Wednesday, 12 March 2014

Education Reforms in Saudi Arabia.

Reading articles about education reforms in Saudi Arabia is a bit of a hobby of mine.  Having grown up with parents very involved in education, and then having participated in a number of education related projects myself over the years, I just can't help being drawn to reports on the subject.

A number of recent articles have been quite interesting and, if you're the least bit interested in teaching as a profession in this country, you might find the unfolding saga of improving Saudi's education system as intriguing as I do.  Let's start with this editorial in the Arab News - Streamlining the educational system (Mar 2014) -  which basically looks at whether spending the huge education budget (somewhere in the vicinity of 200 billion SAR) on teacher training and happiness, including accommodation, is preferable to spending most of the budget on better looking schools.  It's almost a chicken and egg situation - What should come first, good quality structures or good quality teachers and how does one strike the right balance of both of these factors effectively?

This article in Al Arabya News, 'Saudi Arabia's education system in the spotlight again', (Feb 2014) touches on a number of reasons for the failure of the Saudi Education system to turn out well educated citizens, though the main thrust is lack of quality, not just in the curriculum but also the teachers, two obvious reasons for failing education anywhere.
But how to fix these problems, that is the question.
Reform is always the answer.
Implementation of said reforms is another story.

It appears issues with the curriculum are being addressed if this 'Saudi education catching up world's best' article (Nov 2013) is anything to go by, where the introduction of a 'revamped national curriculum' allows students to 'acquire skills such as conception, practice, critical thinking, innovation and creativity' through 'discovery, practice, experience and collaboration' as opposed to the rote learning methods currently used.

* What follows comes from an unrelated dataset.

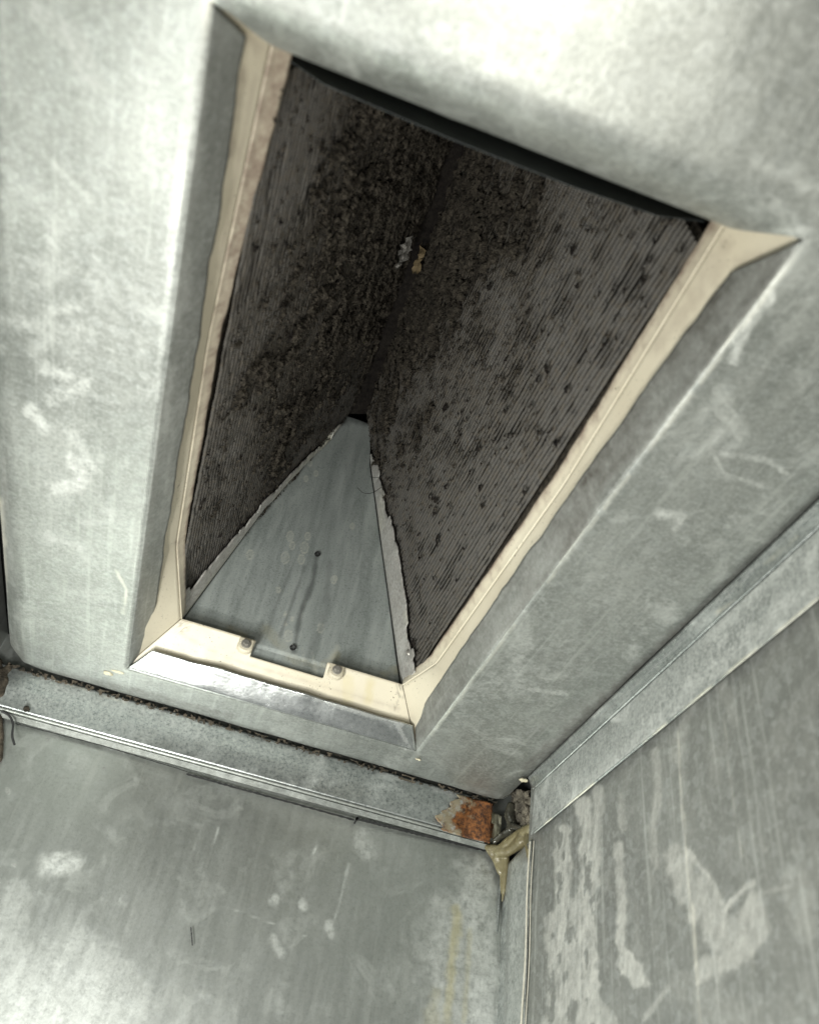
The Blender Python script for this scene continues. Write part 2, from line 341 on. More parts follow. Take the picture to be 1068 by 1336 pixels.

Having an improved curriculum is a good start to Saudi's education issues.  However, in order for the new curriculum to be implemented successfully, teachers need professional development in its delivery.  Teaching teachers who are the product of a public school system that discouraged critical thinking, creativity or any form of debate how to teach outside the only square they know is a bit of a challenge in itself.  And, unfortunately, training teachers and changing attitudes and behaviors (both of teachers and students) doesn't happen overnight.

(Did a Panteen ad just pop into your head?  It popped into mine - "It won't happen overnight, but it will happen".  I think I ought to wrap this post up and go to bed!)  

Probably the best and quickest way for Saudi teachers to begin to grasp the Constructivism Learning Theory that current policy is asking them to comprehend is to send them overseas to western schools already utilizing the model to get a feel for it, to see the theory in action in the classroom, to ask questions about it and to try it out themselves.  I'm sure many a teacher trainee would jump at the chance of an overseas training  jaunt exercise.  But, in lieu of the government funding teacher training trips to the wicked west, the next best thing is to have the west come to Saudi.

Goodness knows there are umpteen international organisations chomping at the bit to come to Saudi Arabia and help them out with their education woes, while enjoying a slice of the multi-billion dollar budget set aside for education reform, and if you'd visited the recent Education Exhibition you would have met representatives from more than a few of them.

This is the second time I've been to a Saudi Education Exhibition and what was refreshingly obvious was the number of young Saudi presenting products and systems, as opposed to foreigners.  Though, there again is a problem.  The bright and beautiful of Saudi don't want to teach in classrooms...they prefer to be at the top, tech savvy or managerial end of the education sector.

I also got a sense that Saudi parents and students were looking at the educational programs on display as shortcuts to success.  Meaning, they believe if they plug a program into their TV or computer and sit their child in front of it he, or she, will get brainy.  The Saudi psyche, generally speaking, doesn't yet consider learning through communication, questioning, actively searching for answers, discussion and interaction to be 'education'.   One day they will.  That day is not yet here.

Of course, reforms in curriculum, teacher training methods and educational attitudes aren't the only problems with Saudi education.  The mess seems to start from the top in the Ministry (and if I'm reading the signs correctly that means someone is helping themselves to the cream off the budget pie while slices are being handed out willy nilly to keep the loudest children quiet), so it too is going through a shake up.  Hopes are being pinned on the newly appointed Minister of Education, Khalid al-Faisal to sort things out.  Best of luck to him fixing the Saudi Arabian education system and implementing any reforms.  And that, folks is my round up on Saudi Arabia and education.  Chur :)

Ka Kite,


  1. hi, i chanced upon your site while searching for attractions in al kharj. we planned to visit kharj next week. your site is quite informative and your blog posts are well drafted. happy and surprised to know that people from newzealand are working in saudi arabia. if only money, time and permits i would love to visit wellington, auckland, christ church.....a long list. though black caps are not a force to reckon in cricket as they are in rugby still few of my favourite cricket players are kiwis. on any day my vote and support is for the kiwis than for your trans tasman rival.

    1. Hi Shrek, my vote is for the black caps too :) Glad you enjoyed my blog. Hope you get to NZ one day and enjoy your trip to Al Kharj.